Wouldn’t it be good if we could pull the plug on a day, and start it again? Or more than a day - a week, a month, a year, several years.
There are no “do-overs” in the real world.
I guess we do have that moment in the morning though - when the real-world comes back online, and we untangle the dream about visiting a house from our childhood that is now somehow haunted. Just me? Just me.
It’s odd though, isn’t it - how it takes a few moments to figure out when and where we are - what was a dream, and what is real. Moment by moment it all unravels and our subconscious starts furiously scribbling a list of all the things others expect us to be getting on with.

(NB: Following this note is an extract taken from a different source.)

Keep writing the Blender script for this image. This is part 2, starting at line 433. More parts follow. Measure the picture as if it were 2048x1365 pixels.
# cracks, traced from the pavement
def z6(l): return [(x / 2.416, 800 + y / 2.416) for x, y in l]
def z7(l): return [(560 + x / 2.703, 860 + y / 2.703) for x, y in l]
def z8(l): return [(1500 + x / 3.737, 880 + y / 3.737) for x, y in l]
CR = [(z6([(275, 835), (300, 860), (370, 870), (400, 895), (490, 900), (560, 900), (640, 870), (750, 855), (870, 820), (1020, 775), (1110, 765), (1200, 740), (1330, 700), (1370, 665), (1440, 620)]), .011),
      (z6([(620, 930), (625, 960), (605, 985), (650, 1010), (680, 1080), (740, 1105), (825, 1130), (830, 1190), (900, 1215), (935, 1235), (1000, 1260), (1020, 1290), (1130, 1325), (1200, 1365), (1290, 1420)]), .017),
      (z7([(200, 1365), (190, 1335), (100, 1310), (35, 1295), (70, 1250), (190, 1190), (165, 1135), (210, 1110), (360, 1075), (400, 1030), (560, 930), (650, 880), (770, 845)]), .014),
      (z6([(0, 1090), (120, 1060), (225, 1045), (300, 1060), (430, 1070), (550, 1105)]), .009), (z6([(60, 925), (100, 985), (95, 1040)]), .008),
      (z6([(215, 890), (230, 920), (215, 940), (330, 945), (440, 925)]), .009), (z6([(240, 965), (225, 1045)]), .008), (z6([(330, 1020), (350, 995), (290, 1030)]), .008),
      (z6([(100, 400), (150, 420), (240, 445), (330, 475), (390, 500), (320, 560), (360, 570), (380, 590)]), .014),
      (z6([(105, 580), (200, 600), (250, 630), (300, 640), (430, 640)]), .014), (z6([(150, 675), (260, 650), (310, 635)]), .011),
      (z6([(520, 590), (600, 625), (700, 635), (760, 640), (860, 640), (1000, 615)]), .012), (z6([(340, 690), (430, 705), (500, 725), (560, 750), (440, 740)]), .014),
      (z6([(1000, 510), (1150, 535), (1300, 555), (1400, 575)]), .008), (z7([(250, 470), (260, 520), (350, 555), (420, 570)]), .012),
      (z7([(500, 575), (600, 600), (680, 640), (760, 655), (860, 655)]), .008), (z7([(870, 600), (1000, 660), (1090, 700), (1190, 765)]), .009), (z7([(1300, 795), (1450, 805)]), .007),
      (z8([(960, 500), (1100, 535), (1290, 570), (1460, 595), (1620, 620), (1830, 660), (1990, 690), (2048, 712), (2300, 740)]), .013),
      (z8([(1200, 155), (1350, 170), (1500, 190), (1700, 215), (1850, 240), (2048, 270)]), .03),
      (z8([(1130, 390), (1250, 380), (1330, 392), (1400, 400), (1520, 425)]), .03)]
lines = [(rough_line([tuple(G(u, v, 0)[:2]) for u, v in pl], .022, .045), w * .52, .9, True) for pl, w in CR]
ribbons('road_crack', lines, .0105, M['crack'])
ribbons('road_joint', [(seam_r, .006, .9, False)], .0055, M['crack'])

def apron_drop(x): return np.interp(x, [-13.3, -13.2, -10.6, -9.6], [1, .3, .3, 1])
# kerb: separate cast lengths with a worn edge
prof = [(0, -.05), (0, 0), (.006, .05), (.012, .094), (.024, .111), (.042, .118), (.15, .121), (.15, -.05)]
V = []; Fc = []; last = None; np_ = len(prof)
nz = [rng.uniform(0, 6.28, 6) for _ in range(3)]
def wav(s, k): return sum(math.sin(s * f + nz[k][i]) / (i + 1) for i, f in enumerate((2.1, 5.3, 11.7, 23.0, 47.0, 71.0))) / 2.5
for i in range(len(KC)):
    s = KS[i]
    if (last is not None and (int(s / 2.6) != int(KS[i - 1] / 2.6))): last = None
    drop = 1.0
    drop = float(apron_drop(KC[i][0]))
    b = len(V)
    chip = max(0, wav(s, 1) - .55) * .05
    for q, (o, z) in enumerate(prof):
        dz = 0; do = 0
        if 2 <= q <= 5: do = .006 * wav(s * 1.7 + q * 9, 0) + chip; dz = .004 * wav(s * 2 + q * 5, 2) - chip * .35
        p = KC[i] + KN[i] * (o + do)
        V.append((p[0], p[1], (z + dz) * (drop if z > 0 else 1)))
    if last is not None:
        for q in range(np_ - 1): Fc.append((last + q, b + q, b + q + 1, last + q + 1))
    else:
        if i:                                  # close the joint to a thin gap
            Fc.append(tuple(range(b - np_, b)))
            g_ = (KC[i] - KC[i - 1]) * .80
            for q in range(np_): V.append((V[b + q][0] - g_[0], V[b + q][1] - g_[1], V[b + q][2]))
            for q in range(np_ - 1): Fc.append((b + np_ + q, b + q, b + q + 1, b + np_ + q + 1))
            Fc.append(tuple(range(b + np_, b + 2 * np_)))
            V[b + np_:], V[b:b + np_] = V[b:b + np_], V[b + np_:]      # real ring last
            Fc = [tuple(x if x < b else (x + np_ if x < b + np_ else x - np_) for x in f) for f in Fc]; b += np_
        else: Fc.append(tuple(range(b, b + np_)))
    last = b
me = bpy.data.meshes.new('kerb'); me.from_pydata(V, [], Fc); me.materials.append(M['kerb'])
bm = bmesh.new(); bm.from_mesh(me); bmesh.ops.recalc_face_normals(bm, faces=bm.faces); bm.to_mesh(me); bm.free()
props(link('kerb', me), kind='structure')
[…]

I suppose the thing that differentiates us from computers is that in the dead of night - even after the most stressful day - we have the capacity to make sense of colossal quantities of fragmented, chaotic rubbish. Things not said, paths not taken, and the shelves of hopes and dreams set aside for future days.
Our brains expertly evaluate equations that cannot be written. In a world filled with math, measurement and precision, our brains seem to revel in the almost certainly unknowable - happiness, sadness, anger, fear, surprise, disgust, shame, guilt, pride, envy - everything that supposedly makes us “human”.
Sitting in the dark of the junk room, bathed by the light of the screen, my brain occasionally comes “online” - bringing thoughts and recollections into focus for a few moments. Sometimes long enough to write them down. It pulls the same stunt at other times too - while walking to the grocery store, or while sitting on the toilet.
Anyway. That’s two anyways in one post. I better stop before the universe falls apart around me.
It’s time for bed.
Time to pull the power from my brain, and trigger the enormous chaotic merry-go-round to begin again.